When faced with a performance gap—either in the quality of someone’s work or in the person’s behavior—the first step is to determine the cause of the problem. Waagen says to ask four questions: Is the person aware of the issue; does the employee possess the necessary competence; are external barriers getting in the way; and is the employee motivated to solve the problem?
“At first sign of a performance gap, ask those questions,” Waagen says. She’s found that often performance gaps are known but not corrected because the workplace culture doesn’t hold people accountable.
Conflict triggers
Waagen identifies four triggers that often cause difficult employees to act inappropriately:
- Competence: Employees may be difficult if they perceive a threat to their intelligence or abilities. If competence is a strong trigger, the person has a heightened sensitivity to being slighted, judged, or insulted.
- Inclusion: Some people have a heightened sensitivity to feeling excluded from a group or event.
- Autonomy: Others are especially sensitive to being manipulated, tested, or managed and often consider themselves micromanaged.

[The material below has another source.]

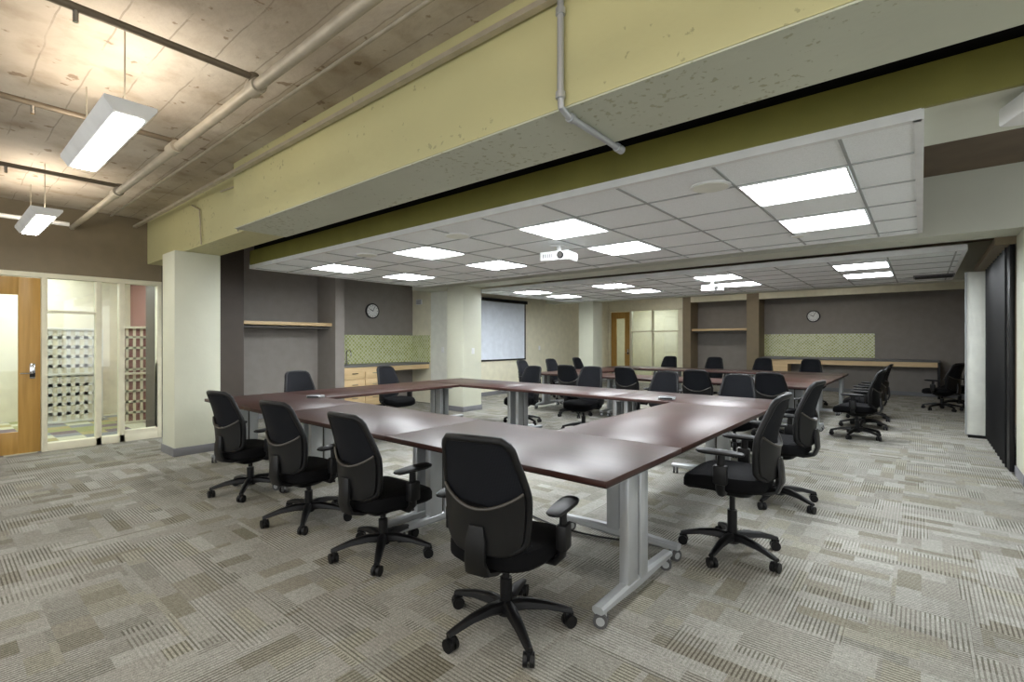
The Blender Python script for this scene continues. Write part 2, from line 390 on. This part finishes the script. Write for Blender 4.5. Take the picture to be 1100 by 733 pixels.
def lattice(name,w,h,loc,rz,nx,nz,bar=WHITE,back=CREAM,bw=.018):
    bb=MB(); 
    for x in (0,w-.04): bb.box((x,-.014,0),(x+.04,.02,h),bar,.003)
    for z in (0,h-.04,h*.5): bb.box((0,-.014,z),(w,.02,z+.04),bar,.003)
    for i in range(1,nx): bb.box((i*w/nx-bw,.008,0),(i*w/nx+bw,.02,h),bar)
    for i in range(1,nz): bb.box((0,.008,i*h/nz-bw),(w,.02,i*h/nz+bw),bar)
    bb.box((0,.02,0),(w,.024,h),back)
    return bb.finish(name,loc,rz)
lattice('lattice_screen',.8,1.62,(-11.2,1.22,.0),math.pi/2,7,10,WHITE,CREAM,.028)
lattice('lattice_screen',.5,1.65,(-10.3,2.08,.0),math.pi/2,5,9,CREAM,MAROON,.02)
b=MB()
for x0,x1 in ((-8.5,-8.42),(-7.68,-7.62),(-6.9,-6.86),(-6.0,-5.85)): b.box((x0,15.48,0),(x1,15.62,2.45),CREAM,.003)
b.box((-8.5,15.48,2.42),(-5.85,15.62,2.5),CREAM); b.box((-7.62,15.48,0),(-5.9,15.62,.1),CREAM); b.box((-7.62,15.48,1.7),(-5.9,15.62,1.74),CREAM)
b.box((-7.62,15.54,.1),(-5.9,15.55,2.42),GLASS); b.finish('window_2')
door('d',.72,2.4).finish('door_2',(-8.41,15.55,0),0)
b=MB(); b.box((-9.3,17.6,0),(-5.85,17.7,2.75),CREAM); b.box((-5.95,16.25,0),(-5.85,17.7,2.75),CREAM); b.box((-9.4,15.5,0),(-9.3,17.7,2.75),CREAM); b.finish('wall_far_corridor')
simple('ceiling_far_corridor',[((-9.4,15.66,2.75),(-5.85,17.7,2.8),WHITE)])
simple('floor_far_corridor',[((-9.4,15.5,-.1),(-5.85,17.7,0),COLTILE)])
inst(L0,'recessed_ceiling_light',(-7.5,16.6,2.74))
# ------------------------------------------------------------------ niches
def shelf(name,lo,hi,mat,along):
    bb=MB(); bb.box(lo,hi,mat,.004)
    bb.box((lo[0]+.02,lo[1]+.02,lo[2]-.05),(hi[0]-.06 if along=='y' else hi[0]-.02,hi[1]-.02,lo[2]-.02),DKGREY); 
    return bb.finish(name)
shelf('wall_shelf',(-9.15,3.33,1.68),(-8.62,4.96,1.74),MAPLE,'y')
shelf('wall_shelf',(-5.6,15.62,1.72),(-3.95,16.15,1.78),MAPLEX,'x')
def counter_left():
    bb=MB(); y0,y1=5.155,7.29
    bb.box((-9.135,y0,.88),(-8.52,y1,.92),COUNTER,.004)
    bb.box((-8.56,y0,.78),(-8.535,y1,.88),MAPLE)
    bb.box((-9.1,y0,.1),(-8.56,y0+.95,.88),MAPLE)
    for i in range(2):
        ya=y0+.02+i*.47
        for z0,z1 in ((.12,.42),(.43,.64),(.65,.86)):
            bb.box((-8.56,ya,z0),(-8.54,ya+.45,z1),MAPLE,.003); bb.box((-8.54,ya+.16,(z0+z1)/2-.006),(-8.52,ya+.29,(z0+z1)/2+.006),CHROME)
    bb.box((-9.1,y0,0.0),(-8.62,y0+.95,.1),PLASTIC)
    return bb.finish('counter_cabinet')
counter_left()
def faucet(loc,rz):
    bb=MB(); bb.cyl((0,0,0),(0,0,.03),.025,CHROME)
    bb.tube([(0,0,.03),(0,0,.22)]+[(0,-.08+.08*math.cos(a),.22+.08*math.sin(a)) for a in [i*math.pi/8 for i in range(1,9)]]+[(0,-.16,.17)],.011,CHROME,12)
    bb.tube([(0.02,0,.05),(.07,0,.09)],.007,CHROME); bb.finish('sink_faucet',loc,rz)
faucet((-9.0,5.5,.92),math.pi/2)
simple('trim_backsplash_left',[((-9.15,5.15,.92),(-9.14,7.31,1.53),MOSAIC),((-9.14,7.30,.92),(-8.52,7.31,1.53),MOSAIC)])
simple('trim_backsplash_far',[((-3.62,16.14,.95),(-.95,16.15,1.6),MOSAIC)])
b=MB(); b.box((-3.6,15.55,.88),(.35,16.13,.93),COUNTER,.004); b.box((-2.9,15.57,.76),(.3,15.6,.88),MAPLEX); b.box((-3.6,15.58,.1),(-2.9,16.1,.88),MAPLEX)
b.box((.3,15.57,0),(.35,16.13,.88),PLASTIC); b.box((-3.6,15.64,0),(-2.9,16.1,.1),PLASTIC); b.finish('counter_desk')
def clock(loc,rz):
    bb=MB(); bb.cyl((0,0,0),(0,-.035,0),.165,PLASTIC,seg=40); bb.cyl((0,-.03,0),(0,-.038,0),.14,WHITEP,seg=40)
    for i in range(12):
        a=i*math.pi/6; bb.box((-.004,-.041,.105),(.004,-.037,.13),PLASTIC,M=Matrix.Rotation(a,4,'Y'))
    bb.box((-.006,-.044,-.01),(.006,-.04,.08),PLASTIC,M=Matrix.Rotation(-1.1,4,'Y')); bb.box((-.004,-.046,-.01),(.004,-.043,.115),PLASTIC,M=Matrix.Rotation(.5,4,'Y'))
    bb.finish('wall_clock',loc,rz)
clock((-9.15,6.2,2.05),math.pi/2); clock((-2.35,16.15,2.1),0)
b=MB(); b.box((-8.498,7.9,.92),(-8.49,10.7,2.42),BLUEW)
for lo,hi in (((-8.498,7.85,.88),(-8.48,10.75,.92)),((-8.498,7.85,2.42),(-8.42,10.75,2.5)),((-8.498,10.7,.9),(-8.48,10.74,2.45))): b.box(lo,hi,PLASTIC)
b.finish('projection_screen')
def plate(loc,rz,w=.08,h=.12):
    bb=MB(); bb.box((-w/2,-.008,-h/2),(w/2,0,h/2),WHITEP,.002); bb.box((-.012,-.013,-.02),(.012,-.007,.02),WHITEP); bb.finish('light_switch_plate',loc,rz)
plate((-8.5,2.9,1.2),math.pi/2); plate((-8.5,11.4,1.2),math.pi/2); plate((-6.92,7.05,1.2),math.pi/2); plate((-8.1,7.31,1.2),0)
b=MB(); b.box((-.1,-.02,-.06),(.1,0,.06),WHITEP,.004)
for i in range(4): b.box((-.08,-.024,-.045+i*.025),(.08,-.02,-.033+i*.025),TRIMG)
b.finish('wall_vent',(-8.9,7.31,2.3),0)
b=MB(); b.box((-.25,-.2,0),(.25,.2,.02),TRIMG)
for i in range(8): b.box((-.23,-.18+i*.05,-.006),(.23,-.155+i*.05,.0),PLASTIC)
b.finish('ceiling_vent',(.15,10.4,2.43),0)
# folding partition
b=MB(); n=18
pts=[]
for i in range(n+1): pts.append((.735+(.03 if i%2 else -.03),7.55+i*2.1/n))
rings=[[Vector((x-.008,y,.02)),Vector((x+.008,y,.02)),Vector((x+.008,y,2.42)),Vector((x-.008,y,2.42))] for x,y in pts]
b.loft(rings,PLASTIC,smooth=False)
b.box((.71,7.32,0.02),(.755,7.52,2.42),PLASTIC,.01)
b.finish('folding_partition')
b=MB(); b.box((.50,9.72,.04),(.74,9.80,2.4),WHITE,.006); b.box((.49,9.71,.04),(.505,9.81,2.4),SILVER); b.box((.52,9.70,0),(.72,9.82,.04),PLASTIC); b.finish('partition_end_panel')
simple('trim_partition_track',[((.6,7.3,2.42),(.8,9.9,2.5),BROWN)])
def projector(loc,rz):
    bb=MB(); bb.box((-.17,-.13,-.05),(.17,.13,.05),WHITEP,.015,seg=3); bb.tube([(.08,-.12,0),(.08,-.155,0)],.035,PLASTIC,20); bb.tube([(.08,-.15,0),(.08,-.157,0)],.027,CHROME,20)
    for i in range(5): bb.box((-.13+i*.025,-.133,-.02),(-.118+i*.025,-.128,.02),TRIMG)
    bb.cyl((0,0,.05),(0,0,.13),.025,WHITEP); bb.box((-.07,-.07,.12),(.07,.07,.135),WHITEP,.003); bb.finish('ceiling_projector',loc,rz)
projector((-3.05,4.45,2.318),math.radians(10)); projector((-2.8,8.8,2.318),math.radians(10))
b=MB(); b.box((-.07,-.10,-.045),(.07,.10,.045),WHITEP,.015); b.box((-.055,-.104,-.035),(.055,-.098,.035),TRIMG,.003); b.cyl((0,0,.04),(0,0,.07),.015,WHITEP); b.finish('ceiling_mounted_speaker',(.37,3.12,2.43),math.radians(20))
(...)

- Worthiness: Some people are especially sensitive to feeling unappreciated or undervalued.
“Once an individual understands what the triggers are, then the next step is trying to see how to avoid those situations,” Waagen says. Using an issues log can help. When the person engages in conflict behavior, he or she is instructed to write down what caused it. Was it a threat to competence, maybe someone questioning the person’s expertise? Did the person feel excluded? Was it a threat to autonomy that made the person feel micromanaged? Or maybe it was a threat to the person’s worthiness, something that made him or her feel unappreciated.
Waagen says the individual, rather than an observer, needs to keep the log because reasons for conflict are unique and personal and an observer might not judge triggers correctly.
“If a person has consistent anger management issues that are perceived as being threatening by others in the organization … then they need to be counseled to get some professional help,” Waagen says, perhaps through an employer’s employee assistance program. But those who just occasionally lose their cool can benefit from understanding their triggers.
Examining triggers can help difficult employees ask themselves questions like “Can’t I switch the lens that I’m observing this stuff in and say it’s really not all about me, it’s really not a big deal. I just need to take some deep breaths and deal with it in a calmer fashion.”
Structuring a conversation
Dealing with conflict often requires the “difficult conversation” in which a supervisor or HR professional needs to sit down with the person causing conflict. Waagen says those conversations should cover three essential components:
- Behavior—what you saw or heard or did not see or hear.
- Context—the circumstance surrounding the behavior.
- Impact—the consequences of the action or inaction.
The conversation should follow an agenda that begins with the supervisor or HR professional stating the essential components, Waagen says. Then the employee should tell his or her story without anyone else involved in the conversation interrupting. This stage may reveal details the supervisor wasn’t aware of.
Then it’s time for the supervisor or HR professional to state his or her understanding of the story without the employee interrupting, Waagen says. The conversation winds up with an exploration of ways to resolve the problem.